I started writing the book the summer after my freshman year of college (back in 2015). It took month of pre-writng; defining characters, outlining the plot, and writing snippets. But when I sat down to write the book, it took me three weeks,  non stop. I’d get up at 8, make a pot of coffee, eat a little, and then write until the coffee ran out, then I’d make another fresh pot and write until dinner, then I’d write again until midnight and sleep until the next day of writing.  I modeled this writing method after the near-mythological way Kerouac was said to have written On The Road. After these short three week came the long haul. Editing, revising, showing it to friends, and editing some more. After the summer of 2016 I shopped a finished version of the manuscript around to several small publishing houses and literary agencies. Aside from dozens of copy-paste ‘thank you but no’ responses, I got a few promising gems of praise.

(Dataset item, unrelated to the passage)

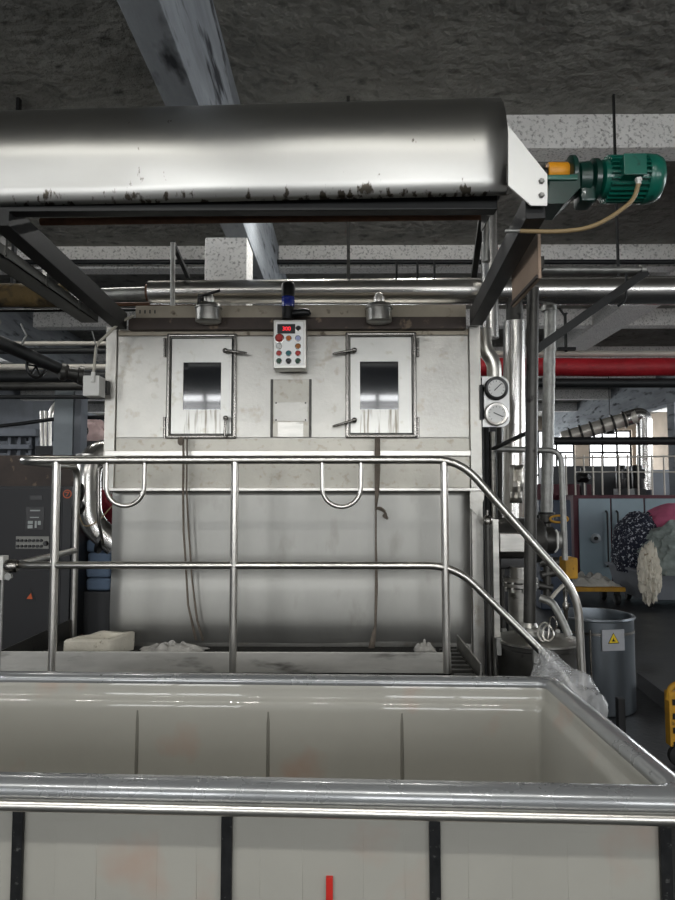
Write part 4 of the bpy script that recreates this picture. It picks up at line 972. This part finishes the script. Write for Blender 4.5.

One of the difficulties for us in reviewing submissions is that we make our editorial decisions by what can loosely be called a consensus process. So, when we are considering books closely, all of our editors need to weigh in. With regards to Millennial Fish, unfortunately we have reached a split decision which means we won’t be pursuing the novel for publication.  I’m sorry not to have better news, and I truly do hope you find the right home as I do honestly think you did a great job of capturing Alex’s voice, and I particularly liked the complicated relationship he has with Ken throughout…I thought you did a remarkable job with Ken’s character and spent the entire novel afraid of what might happen–you handled this part of the story with impressive nuance and deft, while keeping everything very believable. The road trip is also a great part of the novel as well.

So this is where I am now, back to editing and revising. After which, hopefully in the next few months, I’ll be at a point where I’m sending out queries again, and seeing who bites.